Voyageur’s National Park, Part 2: Fishing!

Published online: May 16, 2017 Feature

Excellent wilderness fishing is one of the primary draws of houseboating in Voyageur’s National Park. Walleyes, northern pike and smallmouth bass are abundant and sought after. Other available species include black crappies and yellow perch. Fishing is relatively easy if you have a basic understanding of how to find and catch these species.

Walleyes are found on main lake points, rocky shorelines and gravel bars. This fine-eating fish is the most sought-after species in the lake. Many people opt to hire a guide for the first day to get a feel for where and how to catch whatever happens to be biting best at the moment. Captain Dominic Ruis at Northern Limits Guiding is a great choice.

Northern pike inhabit the weedy bays and they are abundant. It’s not uncommon to catch a couple dozen in a day of fishing. Spinnerbaits or weedless spoons casted into the submerged vegetation will be readily attacked by these aggressive fish. There are plenty of “hammer handle” size fish to keep things interesting, especially for young anglers, and if you put your time in, you have a better than average chance of catching a truly big one of ten pounds of more.
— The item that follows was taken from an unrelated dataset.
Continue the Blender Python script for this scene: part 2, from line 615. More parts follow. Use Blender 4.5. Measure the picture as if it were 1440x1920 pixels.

Smallmouth bass are considered one of the gamest fish that swim and they are abundant in all the lakes. The average size is very good with fish of 3 to 4 pounds common. They jump into the air and fight like mad when hooked. It’s no wonder so many anglers can’t get enough of them.

Early in the summer, smallmouth bass will be found shallow, relating to logs or basketball-sized rocks. By midsummer, most smallmouth are found where there is a combination of rocks and weeds. Rocky points in weedy bays, sunken islands and trees fallen into the water should all be checked for these fish. Minnow-imitating crankbaits, diving crankbaits, tube jigs and spinnerbaits are all good choices.

Wildlife Viewing

The park is also home to abundant wildlife and you will see bald eagles, loons, beavers, many species of ducks and geese, and most likely deer wading in the shallows or strolling the shorelines. Wolves are abundant in this area and you may hear their howls as the sun goes down. Moose and otters can occasionally be viewed in marshy areas and many species of small mammals will be found on shore. Abundant bird life will sing you to sleep and wake you in the morning.